- _Directions_: Each line from the beginning of the data below through the line containing "o = g.build('path', ['gravel'], None, (0, 0, 0), True);" should be repeated exactly, please.
⁂
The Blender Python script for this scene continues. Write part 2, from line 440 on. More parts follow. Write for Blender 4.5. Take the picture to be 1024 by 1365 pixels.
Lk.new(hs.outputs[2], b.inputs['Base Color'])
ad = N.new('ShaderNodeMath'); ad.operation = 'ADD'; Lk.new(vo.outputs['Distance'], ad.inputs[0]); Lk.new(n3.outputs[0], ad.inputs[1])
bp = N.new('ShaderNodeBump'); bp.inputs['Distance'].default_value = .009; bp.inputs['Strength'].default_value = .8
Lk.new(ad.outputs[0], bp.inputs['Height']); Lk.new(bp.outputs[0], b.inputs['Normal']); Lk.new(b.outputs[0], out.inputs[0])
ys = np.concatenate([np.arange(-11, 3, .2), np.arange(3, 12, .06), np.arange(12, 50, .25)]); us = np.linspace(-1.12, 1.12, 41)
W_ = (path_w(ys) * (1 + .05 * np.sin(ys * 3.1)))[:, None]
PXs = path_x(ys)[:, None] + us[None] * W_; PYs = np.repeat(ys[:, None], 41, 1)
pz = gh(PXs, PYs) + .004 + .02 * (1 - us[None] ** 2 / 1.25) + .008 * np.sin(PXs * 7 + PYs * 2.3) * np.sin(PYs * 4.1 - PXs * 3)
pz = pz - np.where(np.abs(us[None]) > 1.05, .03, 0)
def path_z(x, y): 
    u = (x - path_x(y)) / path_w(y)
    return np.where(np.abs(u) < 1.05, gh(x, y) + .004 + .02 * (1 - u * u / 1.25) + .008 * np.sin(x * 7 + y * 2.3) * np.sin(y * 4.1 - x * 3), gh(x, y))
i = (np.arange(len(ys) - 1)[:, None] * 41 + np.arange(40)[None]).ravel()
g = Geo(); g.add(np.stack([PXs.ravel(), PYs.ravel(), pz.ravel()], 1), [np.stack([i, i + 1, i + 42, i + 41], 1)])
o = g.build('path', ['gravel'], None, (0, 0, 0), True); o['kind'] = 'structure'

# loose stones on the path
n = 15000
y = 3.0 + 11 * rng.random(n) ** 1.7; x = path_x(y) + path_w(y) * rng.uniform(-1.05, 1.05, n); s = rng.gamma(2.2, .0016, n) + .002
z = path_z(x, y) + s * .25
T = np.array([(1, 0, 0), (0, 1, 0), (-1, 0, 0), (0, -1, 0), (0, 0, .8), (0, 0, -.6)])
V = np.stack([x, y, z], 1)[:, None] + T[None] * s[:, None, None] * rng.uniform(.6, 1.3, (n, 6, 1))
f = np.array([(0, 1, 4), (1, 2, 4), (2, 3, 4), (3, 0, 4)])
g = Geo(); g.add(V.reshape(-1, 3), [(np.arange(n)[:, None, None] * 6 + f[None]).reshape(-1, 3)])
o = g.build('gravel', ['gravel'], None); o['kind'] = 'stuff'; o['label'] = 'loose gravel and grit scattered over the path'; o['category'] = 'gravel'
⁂
- _Finished exercise_:
The Blender Python script for this scene continues. Write part 2, from line 440 on. More parts follow. Write for Blender 4.5. Take the picture to be 1024 by 1365 pixels.
Lk.new(hs.outputs[2], b.inputs['Base Color'])
ad = N.new('ShaderNodeMath'); ad.operation = 'ADD'; Lk.new(vo.outputs['Distance'], ad.inputs[0]); Lk.new(n3.outputs[0], ad.inputs[1])
bp = N.new('ShaderNodeBump'); bp.inputs['Distance'].default_value = .009; bp.inputs['Strength'].default_value = .8
Lk.new(ad.outputs[0], bp.inputs['Height']); Lk.new(bp.outputs[0], b.inputs['Normal']); Lk.new(b.outputs[0], out.inputs[0])
ys = np.concatenate([np.arange(-11, 3, .2), np.arange(3, 12, .06), np.arange(12, 50, .25)]); us = np.linspace(-1.12, 1.12, 41)
W_ = (path_w(ys) * (1 + .05 * np.sin(ys * 3.1)))[:, None]
PXs = path_x(ys)[:, None] + us[None] * W_; PYs = np.repeat(ys[:, None], 41, 1)
pz = gh(PXs, PYs) + .004 + .02 * (1 - us[None] ** 2 / 1.25) + .008 * np.sin(PXs * 7 + PYs * 2.3) * np.sin(PYs * 4.1 - PXs * 3)
pz = pz - np.where(np.abs(us[None]) > 1.05, .03, 0)
def path_z(x, y): 
    u = (x - path_x(y)) / path_w(y)
    return np.where(np.abs(u) < 1.05, gh(x, y) + .004 + .02 * (1 - u * u / 1.25) + .008 * np.sin(x * 7 + y * 2.3) * np.sin(y * 4.1 - x * 3), gh(x, y))
i = (np.arange(len(ys) - 1)[:, None] * 41 + np.arange(40)[None]).ravel()
g = Geo(); g.add(np.stack([PXs.ravel(), PYs.ravel(), pz.ravel()], 1), [np.stack([i, i + 1, i + 42, i + 41], 1)])
o = g.build('path', ['gravel'], None, (0, 0, 0), True); o['kind'] = 'structure'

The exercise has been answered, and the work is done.